Air Force to cut IT costs by 25 percent

Wednesday - 1/12/2011, 7:16pm EST

By Jared Serbu
Reporter
Federal News Radio

Consolidation of hardware and software systems will reduce the Air Force's IT costs by 25 percent, the service's head said Wednesday.

Air Force Secretary Mike Donley told a breakfast meeting sponsored by the Air Force Association in Arlington, Va., that he intends to shrink five-year IT costs by $1.2 billion.

"There are significant initiatives underway within the department to consolidate data centers and do our computer networking and cyber work more efficiently," Donley said. "The Air Force embarked on this a couple of years ago. We recognized the need to get a more centralized approach underway on IT. This was a theme as we were putting together the 24th Air Force.
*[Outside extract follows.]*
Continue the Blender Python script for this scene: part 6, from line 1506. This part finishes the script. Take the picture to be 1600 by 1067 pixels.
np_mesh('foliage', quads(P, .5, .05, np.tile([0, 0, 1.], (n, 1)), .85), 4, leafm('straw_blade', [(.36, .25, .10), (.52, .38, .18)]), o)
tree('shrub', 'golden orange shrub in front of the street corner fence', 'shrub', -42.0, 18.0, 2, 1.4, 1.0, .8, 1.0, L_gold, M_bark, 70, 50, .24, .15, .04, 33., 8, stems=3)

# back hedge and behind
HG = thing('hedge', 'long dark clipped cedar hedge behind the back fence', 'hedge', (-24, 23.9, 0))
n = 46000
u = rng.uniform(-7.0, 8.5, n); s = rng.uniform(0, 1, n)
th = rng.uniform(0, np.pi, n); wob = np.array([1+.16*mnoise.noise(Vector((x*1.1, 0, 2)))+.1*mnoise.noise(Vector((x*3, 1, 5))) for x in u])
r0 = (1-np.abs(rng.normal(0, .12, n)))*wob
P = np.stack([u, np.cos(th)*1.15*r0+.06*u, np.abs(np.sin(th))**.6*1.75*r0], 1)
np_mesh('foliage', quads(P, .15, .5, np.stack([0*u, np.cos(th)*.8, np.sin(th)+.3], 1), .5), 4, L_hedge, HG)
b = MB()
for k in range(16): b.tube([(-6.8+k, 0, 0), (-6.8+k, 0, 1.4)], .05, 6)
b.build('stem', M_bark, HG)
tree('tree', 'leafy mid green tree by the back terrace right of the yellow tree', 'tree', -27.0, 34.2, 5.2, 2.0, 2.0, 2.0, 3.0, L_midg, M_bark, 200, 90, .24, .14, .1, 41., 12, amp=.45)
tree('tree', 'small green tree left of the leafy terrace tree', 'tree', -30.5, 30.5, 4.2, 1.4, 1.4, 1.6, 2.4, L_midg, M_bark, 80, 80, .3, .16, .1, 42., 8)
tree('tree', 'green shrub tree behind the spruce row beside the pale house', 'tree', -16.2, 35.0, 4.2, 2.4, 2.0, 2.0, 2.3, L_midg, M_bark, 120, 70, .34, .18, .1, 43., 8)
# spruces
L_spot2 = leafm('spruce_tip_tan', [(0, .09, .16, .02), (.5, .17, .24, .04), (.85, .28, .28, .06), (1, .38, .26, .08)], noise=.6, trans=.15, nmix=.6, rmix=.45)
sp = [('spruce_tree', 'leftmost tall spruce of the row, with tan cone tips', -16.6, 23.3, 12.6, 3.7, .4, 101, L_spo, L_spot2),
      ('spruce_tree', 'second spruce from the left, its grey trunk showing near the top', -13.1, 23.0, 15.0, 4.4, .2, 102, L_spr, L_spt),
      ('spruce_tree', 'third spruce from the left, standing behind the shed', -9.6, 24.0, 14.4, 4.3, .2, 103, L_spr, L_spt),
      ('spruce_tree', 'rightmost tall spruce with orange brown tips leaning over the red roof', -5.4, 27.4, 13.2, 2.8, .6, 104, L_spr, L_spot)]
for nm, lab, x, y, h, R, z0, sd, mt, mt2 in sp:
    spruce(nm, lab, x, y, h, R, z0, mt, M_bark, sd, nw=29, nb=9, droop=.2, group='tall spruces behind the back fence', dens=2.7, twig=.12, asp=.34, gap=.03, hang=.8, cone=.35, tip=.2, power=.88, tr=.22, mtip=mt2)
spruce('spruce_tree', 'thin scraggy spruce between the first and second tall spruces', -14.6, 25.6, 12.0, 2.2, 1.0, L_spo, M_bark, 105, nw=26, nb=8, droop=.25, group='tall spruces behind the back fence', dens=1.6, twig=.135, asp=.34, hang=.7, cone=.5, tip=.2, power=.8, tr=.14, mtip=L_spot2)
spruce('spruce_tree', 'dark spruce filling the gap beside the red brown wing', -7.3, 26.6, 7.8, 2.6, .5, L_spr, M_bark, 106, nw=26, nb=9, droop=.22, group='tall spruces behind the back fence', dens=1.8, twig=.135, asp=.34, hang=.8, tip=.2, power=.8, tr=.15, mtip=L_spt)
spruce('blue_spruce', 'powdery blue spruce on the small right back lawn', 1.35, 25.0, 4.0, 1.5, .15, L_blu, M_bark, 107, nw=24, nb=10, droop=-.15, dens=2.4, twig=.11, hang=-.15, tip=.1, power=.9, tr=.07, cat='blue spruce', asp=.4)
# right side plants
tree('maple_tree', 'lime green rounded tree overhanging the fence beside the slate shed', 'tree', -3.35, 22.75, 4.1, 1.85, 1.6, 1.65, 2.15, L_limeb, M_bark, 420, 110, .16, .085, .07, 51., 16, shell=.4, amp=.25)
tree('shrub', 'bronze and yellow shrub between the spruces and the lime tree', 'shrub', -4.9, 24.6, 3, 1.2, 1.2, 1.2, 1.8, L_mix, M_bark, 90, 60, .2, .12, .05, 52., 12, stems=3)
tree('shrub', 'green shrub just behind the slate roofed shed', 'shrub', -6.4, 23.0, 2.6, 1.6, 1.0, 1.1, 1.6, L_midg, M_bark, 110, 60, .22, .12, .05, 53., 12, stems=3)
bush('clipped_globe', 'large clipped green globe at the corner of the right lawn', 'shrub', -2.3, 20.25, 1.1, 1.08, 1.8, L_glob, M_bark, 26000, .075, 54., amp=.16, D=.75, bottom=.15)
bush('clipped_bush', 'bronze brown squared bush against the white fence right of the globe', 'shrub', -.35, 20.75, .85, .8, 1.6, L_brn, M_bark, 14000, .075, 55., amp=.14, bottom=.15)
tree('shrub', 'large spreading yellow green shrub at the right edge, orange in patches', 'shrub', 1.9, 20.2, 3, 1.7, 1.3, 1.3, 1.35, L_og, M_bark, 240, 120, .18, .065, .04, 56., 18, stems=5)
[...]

It is now a theme across the department, so we think there are some opportunities for some significant savings."

The 24th Air Force serves as the service's cyber command.

The IT savings are part of a $34 billion dollar package of efficiencies that the Air Force identified in response to Defense Secretary Robert Gates' directive to the military branches to come up with a collective $100 billion in savings. The savings will largely be reinvested into the individual services, Gates said when he announced an overview of the budget reprioritizations last week.

Among some of the other specifics Donley revealed Wednesday:

  • The Air Force will consolidate the Air Operations Centers at Davis-Monthan Air Force Base in Arizona and Tindal Air Force Base in Florida into one. The centers for European Command and Africa Command will also be combined. Donley said the Air Force would use its existing strategic basing process to decide which centers would be absorbed into which.

  • Three numbered Air Forces will be inactivated, with some of their functions combined with other commands: The 19th at Ramstein Air Base in Germany; the 13th Pearl Harbor, Hawaii; 17th at Randolph Air Force Base in Texas.

  • The Air Force will save money by starting a more cost efficient buying program for satellites - some of the biggest acquisitions for the service. It will involve procuring new satellites in blocks, even when a block is made up of only two satellites.